J’aurais déjà dû adresser à Notre Altesse royale cette Philosophie[4] promise et cette Pucelle non promise ; mais premièrement croyez, monseigneur, que je n’ai pas eu un instant dont j’aie pu disposer. Secondement, cette Pucelle et cette Philosophie vont tout droit à la ciguë. Troisièmement, soyez persuadé que la curiosité que vous excitez dans l’Europe, comme prince et comme être pensant, a continuellement les yeux sur vous. On épie nos démarches et nos paroles[5] ; on mande tout, on sait tout.

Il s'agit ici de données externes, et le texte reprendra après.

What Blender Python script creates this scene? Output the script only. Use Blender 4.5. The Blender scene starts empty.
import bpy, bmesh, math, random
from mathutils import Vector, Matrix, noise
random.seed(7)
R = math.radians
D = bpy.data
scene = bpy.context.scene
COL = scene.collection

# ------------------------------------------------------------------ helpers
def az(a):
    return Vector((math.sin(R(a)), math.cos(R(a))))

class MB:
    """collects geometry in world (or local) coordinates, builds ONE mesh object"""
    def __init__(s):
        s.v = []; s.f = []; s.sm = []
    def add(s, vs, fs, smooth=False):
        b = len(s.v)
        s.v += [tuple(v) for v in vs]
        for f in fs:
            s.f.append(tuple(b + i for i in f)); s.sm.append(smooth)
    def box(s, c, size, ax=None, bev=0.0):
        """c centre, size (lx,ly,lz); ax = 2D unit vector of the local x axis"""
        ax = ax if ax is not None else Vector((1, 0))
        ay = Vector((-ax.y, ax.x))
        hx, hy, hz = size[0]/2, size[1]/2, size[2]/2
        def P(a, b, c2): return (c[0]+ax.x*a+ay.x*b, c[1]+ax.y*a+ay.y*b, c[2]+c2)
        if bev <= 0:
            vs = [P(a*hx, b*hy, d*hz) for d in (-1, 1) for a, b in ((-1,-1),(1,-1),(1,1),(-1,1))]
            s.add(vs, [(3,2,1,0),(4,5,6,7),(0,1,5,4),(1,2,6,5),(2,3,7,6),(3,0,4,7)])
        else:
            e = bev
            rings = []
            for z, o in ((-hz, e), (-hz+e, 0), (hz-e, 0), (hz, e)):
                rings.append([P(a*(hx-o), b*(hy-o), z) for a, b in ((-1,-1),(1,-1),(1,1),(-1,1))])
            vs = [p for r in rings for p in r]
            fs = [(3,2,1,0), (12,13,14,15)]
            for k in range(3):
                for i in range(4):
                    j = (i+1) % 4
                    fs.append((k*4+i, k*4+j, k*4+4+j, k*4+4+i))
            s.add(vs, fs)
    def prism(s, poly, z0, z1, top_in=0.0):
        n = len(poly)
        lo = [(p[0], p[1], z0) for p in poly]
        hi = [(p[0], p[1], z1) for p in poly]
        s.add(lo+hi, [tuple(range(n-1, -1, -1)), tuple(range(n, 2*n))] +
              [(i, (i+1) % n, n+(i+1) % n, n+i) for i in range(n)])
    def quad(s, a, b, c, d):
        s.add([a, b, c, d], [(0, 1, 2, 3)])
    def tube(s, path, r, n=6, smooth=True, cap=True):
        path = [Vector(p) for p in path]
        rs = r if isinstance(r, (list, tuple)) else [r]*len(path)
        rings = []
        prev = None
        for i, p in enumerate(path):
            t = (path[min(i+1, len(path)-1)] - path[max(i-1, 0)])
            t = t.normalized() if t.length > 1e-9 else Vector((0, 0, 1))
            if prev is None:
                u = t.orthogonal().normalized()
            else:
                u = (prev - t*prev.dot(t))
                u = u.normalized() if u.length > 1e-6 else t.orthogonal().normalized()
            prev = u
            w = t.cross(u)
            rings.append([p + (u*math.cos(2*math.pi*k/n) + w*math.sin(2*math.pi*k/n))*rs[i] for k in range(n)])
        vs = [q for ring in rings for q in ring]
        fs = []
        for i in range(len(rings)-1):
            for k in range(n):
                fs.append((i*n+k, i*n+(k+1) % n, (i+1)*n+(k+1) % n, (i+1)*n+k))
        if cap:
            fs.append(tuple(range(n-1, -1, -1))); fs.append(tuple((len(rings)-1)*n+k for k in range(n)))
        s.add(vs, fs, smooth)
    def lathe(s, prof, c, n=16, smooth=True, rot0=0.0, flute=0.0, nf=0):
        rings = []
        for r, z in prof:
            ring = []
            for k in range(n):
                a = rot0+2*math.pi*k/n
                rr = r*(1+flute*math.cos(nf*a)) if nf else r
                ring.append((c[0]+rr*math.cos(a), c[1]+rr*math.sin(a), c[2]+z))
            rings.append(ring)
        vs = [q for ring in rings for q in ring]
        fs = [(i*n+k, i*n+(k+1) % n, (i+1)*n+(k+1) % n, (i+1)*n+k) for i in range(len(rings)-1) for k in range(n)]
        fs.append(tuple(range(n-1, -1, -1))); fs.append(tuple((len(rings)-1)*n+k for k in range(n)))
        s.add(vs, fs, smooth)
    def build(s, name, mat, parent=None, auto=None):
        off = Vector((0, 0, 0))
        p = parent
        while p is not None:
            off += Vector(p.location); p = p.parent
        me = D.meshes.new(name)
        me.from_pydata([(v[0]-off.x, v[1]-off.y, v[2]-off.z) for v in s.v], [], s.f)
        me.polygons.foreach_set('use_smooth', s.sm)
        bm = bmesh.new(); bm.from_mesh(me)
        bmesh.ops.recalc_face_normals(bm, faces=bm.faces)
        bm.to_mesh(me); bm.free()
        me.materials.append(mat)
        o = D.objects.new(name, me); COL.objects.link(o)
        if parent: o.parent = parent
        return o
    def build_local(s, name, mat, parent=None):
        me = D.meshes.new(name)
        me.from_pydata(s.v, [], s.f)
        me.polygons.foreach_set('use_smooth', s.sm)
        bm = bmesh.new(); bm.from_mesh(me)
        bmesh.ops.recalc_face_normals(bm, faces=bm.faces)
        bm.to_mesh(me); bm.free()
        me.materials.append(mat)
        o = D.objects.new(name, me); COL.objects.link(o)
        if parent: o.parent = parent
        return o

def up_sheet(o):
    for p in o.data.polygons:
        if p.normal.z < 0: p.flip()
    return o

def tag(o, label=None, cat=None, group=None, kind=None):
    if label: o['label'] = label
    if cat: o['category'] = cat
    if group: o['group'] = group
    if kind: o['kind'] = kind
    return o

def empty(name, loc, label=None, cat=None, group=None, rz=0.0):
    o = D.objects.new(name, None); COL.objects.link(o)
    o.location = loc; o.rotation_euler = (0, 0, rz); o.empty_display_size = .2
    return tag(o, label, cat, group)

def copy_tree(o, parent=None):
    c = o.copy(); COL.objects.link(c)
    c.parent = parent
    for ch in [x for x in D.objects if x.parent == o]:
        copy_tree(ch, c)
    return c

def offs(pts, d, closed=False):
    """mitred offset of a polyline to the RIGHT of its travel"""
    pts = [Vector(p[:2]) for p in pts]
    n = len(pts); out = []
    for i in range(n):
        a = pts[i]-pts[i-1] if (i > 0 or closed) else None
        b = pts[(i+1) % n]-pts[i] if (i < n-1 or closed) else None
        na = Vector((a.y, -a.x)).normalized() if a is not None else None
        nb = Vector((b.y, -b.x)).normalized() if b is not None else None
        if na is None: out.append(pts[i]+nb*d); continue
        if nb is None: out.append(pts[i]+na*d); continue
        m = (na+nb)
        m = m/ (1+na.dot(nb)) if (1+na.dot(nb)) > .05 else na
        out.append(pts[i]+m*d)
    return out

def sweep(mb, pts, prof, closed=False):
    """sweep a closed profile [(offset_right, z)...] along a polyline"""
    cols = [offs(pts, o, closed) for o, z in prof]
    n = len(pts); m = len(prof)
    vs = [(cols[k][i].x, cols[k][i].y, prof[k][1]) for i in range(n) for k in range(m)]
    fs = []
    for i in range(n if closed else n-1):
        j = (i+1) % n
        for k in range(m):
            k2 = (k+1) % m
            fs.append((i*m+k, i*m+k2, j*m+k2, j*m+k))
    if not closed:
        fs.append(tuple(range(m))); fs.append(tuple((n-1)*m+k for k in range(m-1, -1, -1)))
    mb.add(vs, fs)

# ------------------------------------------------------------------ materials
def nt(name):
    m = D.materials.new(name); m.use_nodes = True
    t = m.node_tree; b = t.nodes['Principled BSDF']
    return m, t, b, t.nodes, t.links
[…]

Il y a par le monde des vers charmants qu’on attribue à Auguste-Virgile-Frédéric, quand Tournemine dit :

Il avouera, voyant cette figure immense,
Que la matière pense[6].

Ce n’est pas Votre Altesse royale qui m’a envoyé cela ; d’où le sais-je ? Croyez, monseigneur, que tout ministre étranger, quelque attaché qu’il vous soit, et quelque aimable qu’il puisse être, sacri-

  1. Fruiturque fama sui. (Tacite, Annales, II, xiii)
  2. Ubi est Deus tuus. (Psalm. XLI, versets 4 et 11.)
  3. Saint Luc, II, 30.
  4. Le Traité de métaphysique.
  5. Voici ce que Mme du Châtelet écrivait à d’Argental, dans une lettre de janvier 1737 : « Ce que vous pouvez et ce dont je vous supplie, c’est de lui écrire (à Voltaire) que vous savez que le roi de Prusse ouvre toutes les lettres de son fils ; que M. de La Chétardie (ministre du roi de France auprès de celui de Prusse) épie tout ce qui le concerne en Prusse, et qu’il ne peut être trop réservé dans tout ce qu’il enverra et tout ce qu’il écrira au prince royal. » De 1730 à 1753 le grand Frédéric lui-même ne rougit pas de violer le secret des lettres que Voltaire recevait et écrivait. (Cl.)
  6. Ces deux vers font partie d’une épigramme de Frédéric contre La Croze. Voyez page 226.